I understand from Fóras Tionscal that they have received a very large number of applications which appear to reveal widespread misunderstanding of the purposes of the Act. I am told that approximately 400 applications for aid under the terms of the Act have been received of which more than half could not be considered by Fóras Tionscal because they relate either to the purchase of agricultural machinery, the building of agricultural premises, the development of some commercial enterprise or projects which could not possibly be described as being of an industrial character at all. There appears to be in some of these counties an impression that the purpose of Fóras Tionscal is to give out grants for any useful purpose.

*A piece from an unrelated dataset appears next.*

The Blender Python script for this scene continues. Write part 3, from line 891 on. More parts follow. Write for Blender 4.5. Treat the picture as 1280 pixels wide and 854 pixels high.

That, of course, is not so, as the House is well aware.
The aim of Fóras Tionscal is to assist worthwhile industrial projects, and it is limited, in accordance with the instructions they were given, to giving aid only where there is evidence that there is some commercial disadvantage in the choice of a western location. It is clear that progress in industrial development in the West is likely to be fairly slow. It takes time to prepare proposals for any worthwhile industrial project, to get these proposals considered by an official organisation, approved of and construction work started.